GIVEN REQUEST: Retype the data below without altering anything.

MATERIAL:
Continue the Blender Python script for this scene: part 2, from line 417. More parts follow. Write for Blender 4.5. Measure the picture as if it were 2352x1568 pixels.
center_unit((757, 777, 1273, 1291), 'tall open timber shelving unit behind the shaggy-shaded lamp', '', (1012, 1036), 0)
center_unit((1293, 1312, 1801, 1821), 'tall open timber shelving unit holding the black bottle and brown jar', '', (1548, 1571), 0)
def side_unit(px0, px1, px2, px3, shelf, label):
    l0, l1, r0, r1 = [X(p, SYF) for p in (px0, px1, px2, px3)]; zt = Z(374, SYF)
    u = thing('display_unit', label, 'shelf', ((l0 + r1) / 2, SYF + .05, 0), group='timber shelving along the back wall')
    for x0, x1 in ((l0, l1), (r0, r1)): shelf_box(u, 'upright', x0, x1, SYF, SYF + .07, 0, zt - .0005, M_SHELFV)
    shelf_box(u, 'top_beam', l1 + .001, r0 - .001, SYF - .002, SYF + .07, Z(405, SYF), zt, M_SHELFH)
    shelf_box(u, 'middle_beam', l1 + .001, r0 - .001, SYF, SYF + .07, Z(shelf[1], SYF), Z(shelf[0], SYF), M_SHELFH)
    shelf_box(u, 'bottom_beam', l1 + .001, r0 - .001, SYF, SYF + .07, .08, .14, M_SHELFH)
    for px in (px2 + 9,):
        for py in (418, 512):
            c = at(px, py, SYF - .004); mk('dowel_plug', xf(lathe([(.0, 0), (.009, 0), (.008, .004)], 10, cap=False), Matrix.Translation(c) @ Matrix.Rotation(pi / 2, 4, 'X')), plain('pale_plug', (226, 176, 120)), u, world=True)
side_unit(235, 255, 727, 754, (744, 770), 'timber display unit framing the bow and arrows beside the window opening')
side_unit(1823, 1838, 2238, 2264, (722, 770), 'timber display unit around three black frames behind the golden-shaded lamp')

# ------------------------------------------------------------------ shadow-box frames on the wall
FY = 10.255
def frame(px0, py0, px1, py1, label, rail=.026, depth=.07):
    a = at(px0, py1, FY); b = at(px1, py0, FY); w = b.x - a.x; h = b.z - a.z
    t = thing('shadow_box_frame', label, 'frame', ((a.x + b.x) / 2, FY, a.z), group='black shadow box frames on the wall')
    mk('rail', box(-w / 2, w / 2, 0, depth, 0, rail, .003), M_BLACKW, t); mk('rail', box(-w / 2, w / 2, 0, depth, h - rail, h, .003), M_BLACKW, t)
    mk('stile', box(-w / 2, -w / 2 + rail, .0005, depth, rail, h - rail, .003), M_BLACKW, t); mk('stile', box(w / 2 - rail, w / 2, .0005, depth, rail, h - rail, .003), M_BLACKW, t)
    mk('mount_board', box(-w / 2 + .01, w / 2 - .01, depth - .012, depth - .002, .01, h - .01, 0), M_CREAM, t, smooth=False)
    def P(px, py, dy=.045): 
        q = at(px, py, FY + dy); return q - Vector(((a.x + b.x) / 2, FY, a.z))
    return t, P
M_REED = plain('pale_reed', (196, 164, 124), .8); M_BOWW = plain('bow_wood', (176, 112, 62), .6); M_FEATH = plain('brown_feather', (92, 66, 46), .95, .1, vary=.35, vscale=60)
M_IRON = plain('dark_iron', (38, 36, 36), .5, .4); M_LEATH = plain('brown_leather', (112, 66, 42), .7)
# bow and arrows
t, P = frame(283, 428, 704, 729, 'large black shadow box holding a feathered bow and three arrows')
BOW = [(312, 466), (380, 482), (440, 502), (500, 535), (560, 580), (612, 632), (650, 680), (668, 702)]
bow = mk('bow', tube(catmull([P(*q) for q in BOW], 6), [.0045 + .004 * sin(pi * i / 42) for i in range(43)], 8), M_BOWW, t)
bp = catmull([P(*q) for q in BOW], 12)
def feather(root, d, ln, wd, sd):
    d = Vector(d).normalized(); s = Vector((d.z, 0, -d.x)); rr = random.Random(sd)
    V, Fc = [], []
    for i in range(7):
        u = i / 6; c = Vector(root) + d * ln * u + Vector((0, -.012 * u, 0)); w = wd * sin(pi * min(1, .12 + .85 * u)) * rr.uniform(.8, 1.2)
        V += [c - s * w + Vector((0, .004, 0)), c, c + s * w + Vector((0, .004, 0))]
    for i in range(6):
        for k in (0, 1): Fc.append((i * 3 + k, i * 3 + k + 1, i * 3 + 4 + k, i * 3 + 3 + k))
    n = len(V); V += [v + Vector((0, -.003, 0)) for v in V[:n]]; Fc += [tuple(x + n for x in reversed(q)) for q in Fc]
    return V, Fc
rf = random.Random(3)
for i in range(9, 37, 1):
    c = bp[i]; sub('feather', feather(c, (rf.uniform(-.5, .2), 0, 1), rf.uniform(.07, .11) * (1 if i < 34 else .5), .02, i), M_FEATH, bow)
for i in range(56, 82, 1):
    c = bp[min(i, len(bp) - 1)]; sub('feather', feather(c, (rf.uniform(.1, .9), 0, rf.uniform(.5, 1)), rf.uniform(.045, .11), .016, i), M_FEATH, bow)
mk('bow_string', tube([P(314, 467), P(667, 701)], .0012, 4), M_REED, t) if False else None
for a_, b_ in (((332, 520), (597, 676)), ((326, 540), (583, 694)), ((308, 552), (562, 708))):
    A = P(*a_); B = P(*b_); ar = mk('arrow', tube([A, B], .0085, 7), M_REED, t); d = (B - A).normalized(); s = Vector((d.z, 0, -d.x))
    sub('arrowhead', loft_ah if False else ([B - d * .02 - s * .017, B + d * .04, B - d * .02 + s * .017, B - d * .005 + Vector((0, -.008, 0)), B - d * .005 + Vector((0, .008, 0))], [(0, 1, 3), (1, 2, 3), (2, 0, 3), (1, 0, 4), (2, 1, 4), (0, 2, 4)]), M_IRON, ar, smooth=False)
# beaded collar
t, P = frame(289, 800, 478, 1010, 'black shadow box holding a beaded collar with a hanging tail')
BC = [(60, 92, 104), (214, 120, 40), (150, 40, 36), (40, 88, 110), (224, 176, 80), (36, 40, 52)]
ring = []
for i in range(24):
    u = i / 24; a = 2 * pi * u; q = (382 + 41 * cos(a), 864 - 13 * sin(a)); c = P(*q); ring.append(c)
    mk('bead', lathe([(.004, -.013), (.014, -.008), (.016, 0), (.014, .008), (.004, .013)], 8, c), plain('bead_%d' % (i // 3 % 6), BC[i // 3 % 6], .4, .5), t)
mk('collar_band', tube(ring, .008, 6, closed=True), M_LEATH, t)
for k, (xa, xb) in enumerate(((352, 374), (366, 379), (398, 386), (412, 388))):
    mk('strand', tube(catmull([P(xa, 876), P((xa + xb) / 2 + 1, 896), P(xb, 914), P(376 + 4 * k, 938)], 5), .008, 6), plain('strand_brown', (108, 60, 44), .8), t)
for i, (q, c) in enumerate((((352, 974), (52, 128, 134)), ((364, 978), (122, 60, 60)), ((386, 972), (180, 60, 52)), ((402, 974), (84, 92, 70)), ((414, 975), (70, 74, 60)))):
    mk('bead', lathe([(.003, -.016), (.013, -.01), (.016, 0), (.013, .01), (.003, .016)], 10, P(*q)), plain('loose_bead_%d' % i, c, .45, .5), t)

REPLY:
Continue the Blender Python script for this scene: part 2, from line 417. More parts follow. Write for Blender 4.5. Measure the picture as if it were 2352x1568 pixels.
center_unit((757, 777, 1273, 1291), 'tall open timber shelving unit behind the shaggy-shaded lamp', '', (1012, 1036), 0)
center_unit((1293, 1312, 1801, 1821), 'tall open timber shelving unit holding the black bottle and brown jar', '', (1548, 1571), 0)
def side_unit(px0, px1, px2, px3, shelf, label):
    l0, l1, r0, r1 = [X(p, SYF) for p in (px0, px1, px2, px3)]; zt = Z(374, SYF)
    u = thing('display_unit', label, 'shelf', ((l0 + r1) / 2, SYF + .05, 0), group='timber shelving along the back wall')
    for x0, x1 in ((l0, l1), (r0, r1)): shelf_box(u, 'upright', x0, x1, SYF, SYF + .07, 0, zt - .0005, M_SHELFV)
    shelf_box(u, 'top_beam', l1 + .001, r0 - .001, SYF - .002, SYF + .07, Z(405, SYF), zt, M_SHELFH)
    shelf_box(u, 'middle_beam', l1 + .001, r0 - .001, SYF, SYF + .07, Z(shelf[1], SYF), Z(shelf[0], SYF), M_SHELFH)
    shelf_box(u, 'bottom_beam', l1 + .001, r0 - .001, SYF, SYF + .07, .08, .14, M_SHELFH)
    for px in (px2 + 9,):
        for py in (418, 512):
            c = at(px, py, SYF - .004); mk('dowel_plug', xf(lathe([(.0, 0), (.009, 0), (.008, .004)], 10, cap=False), Matrix.Translation(c) @ Matrix.Rotation(pi / 2, 4, 'X')), plain('pale_plug', (226, 176, 120)), u, world=True)
side_unit(235, 255, 727, 754, (744, 770), 'timber display unit framing the bow and arrows beside the window opening')
side_unit(1823, 1838, 2238, 2264, (722, 770), 'timber display unit around three black frames behind the golden-shaded lamp')

# ------------------------------------------------------------------ shadow-box frames on the wall
FY = 10.255
def frame(px0, py0, px1, py1, label, rail=.026, depth=.07):
    a = at(px0, py1, FY); b = at(px1, py0, FY); w = b.x - a.x; h = b.z - a.z
    t = thing('shadow_box_frame', label, 'frame', ((a.x + b.x) / 2, FY, a.z), group='black shadow box frames on the wall')
    mk('rail', box(-w / 2, w / 2, 0, depth, 0, rail, .003), M_BLACKW, t); mk('rail', box(-w / 2, w / 2, 0, depth, h - rail, h, .003), M_BLACKW, t)
    mk('stile', box(-w / 2, -w / 2 + rail, .0005, depth, rail, h - rail, .003), M_BLACKW, t); mk('stile', box(w / 2 - rail, w / 2, .0005, depth, rail, h - rail, .003), M_BLACKW, t)
    mk('mount_board', box(-w / 2 + .01, w / 2 - .01, depth - .012, depth - .002, .01, h - .01, 0), M_CREAM, t, smooth=False)
    def P(px, py, dy=.045): 
        q = at(px, py, FY + dy); return q - Vector(((a.x + b.x) / 2, FY, a.z))
    return t, P
M_REED = plain('pale_reed', (196, 164, 124), .8); M_BOWW = plain('bow_wood', (176, 112, 62), .6); M_FEATH = plain('brown_feather', (92, 66, 46), .95, .1, vary=.35, vscale=60)
M_IRON = plain('dark_iron', (38, 36, 36), .5, .4); M_LEATH = plain('brown_leather', (112, 66, 42), .7)
# bow and arrows
t, P = frame(283, 428, 704, 729, 'large black shadow box holding a feathered bow and three arrows')
BOW = [(312, 466), (380, 482), (440, 502), (500, 535), (560, 580), (612, 632), (650, 680), (668, 702)]
bow = mk('bow', tube(catmull([P(*q) for q in BOW], 6), [.0045 + .004 * sin(pi * i / 42) for i in range(43)], 8), M_BOWW, t)
bp = catmull([P(*q) for q in BOW], 12)
def feather(root, d, ln, wd, sd):
    d = Vector(d).normalized(); s = Vector((d.z, 0, -d.x)); rr = random.Random(sd)
    V, Fc = [], []
    for i in range(7):
        u = i / 6; c = Vector(root) + d * ln * u + Vector((0, -.012 * u, 0)); w = wd * sin(pi * min(1, .12 + .85 * u)) * rr.uniform(.8, 1.2)
        V += [c - s * w + Vector((0, .004, 0)), c, c + s * w + Vector((0, .004, 0))]
    for i in range(6):
        for k in (0, 1): Fc.append((i * 3 + k, i * 3 + k + 1, i * 3 + 4 + k, i * 3 + 3 + k))
    n = len(V); V += [v + Vector((0, -.003, 0)) for v in V[:n]]; Fc += [tuple(x + n for x in reversed(q)) for q in Fc]
    return V, Fc
rf = random.Random(3)
for i in range(9, 37, 1):
    c = bp[i]; sub('feather', feather(c, (rf.uniform(-.5, .2), 0, 1), rf.uniform(.07, .11) * (1 if i < 34 else .5), .02, i), M_FEATH, bow)
for i in range(56, 82, 1):
    c = bp[min(i, len(bp) - 1)]; sub('feather', feather(c, (rf.uniform(.1, .9), 0, rf.uniform(.5, 1)), rf.uniform(.045, .11), .016, i), M_FEATH, bow)
mk('bow_string', tube([P(314, 467), P(667, 701)], .0012, 4), M_REED, t) if False else None
for a_, b_ in (((332, 520), (597, 676)), ((326, 540), (583, 694)), ((308, 552), (562, 708))):
    A = P(*a_); B = P(*b_); ar = mk('arrow', tube([A, B], .0085, 7), M_REED, t); d = (B - A).normalized(); s = Vector((d.z, 0, -d.x))
    sub('arrowhead', loft_ah if False else ([B - d * .02 - s * .017, B + d * .04, B - d * .02 + s * .017, B - d * .005 + Vector((0, -.008, 0)), B - d * .005 + Vector((0, .008, 0))], [(0, 1, 3), (1, 2, 3), (2, 0, 3), (1, 0, 4), (2, 1, 4), (0, 2, 4)]), M_IRON, ar, smooth=False)
# beaded collar
t, P = frame(289, 800, 478, 1010, 'black shadow box holding a beaded collar with a hanging tail')
BC = [(60, 92, 104), (214, 120, 40), (150, 40, 36), (40, 88, 110), (224, 176, 80), (36, 40, 52)]
ring = []
for i in range(24):
    u = i / 24; a = 2 * pi * u; q = (382 + 41 * cos(a), 864 - 13 * sin(a)); c = P(*q); ring.append(c)
    mk('bead', lathe([(.004, -.013), (.014, -.008), (.016, 0), (.014, .008), (.004, .013)], 8, c), plain('bead_%d' % (i // 3 % 6), BC[i // 3 % 6], .4, .5), t)
mk('collar_band', tube(ring, .008, 6, closed=True), M_LEATH, t)
for k, (xa, xb) in enumerate(((352, 374), (366, 379), (398, 386), (412, 388))):
    mk('strand', tube(catmull([P(xa, 876), P((xa + xb) / 2 + 1, 896), P(xb, 914), P(376 + 4 * k, 938)], 5), .008, 6), plain('strand_brown', (108, 60, 44), .8), t)
for i, (q, c) in enumerate((((352, 974), (52, 128, 134)), ((364, 978), (122, 60, 60)), ((386, 972), (180, 60, 52)), ((402, 974), (84, 92, 70)), ((414, 975), (70, 74, 60)))):
    mk('bead', lathe([(.003, -.016), (.013, -.01), (.016, 0), (.013, .01), (.003, .016)], 10, P(*q)), plain('loose_bead_%d' % i, c, .45, .5), t)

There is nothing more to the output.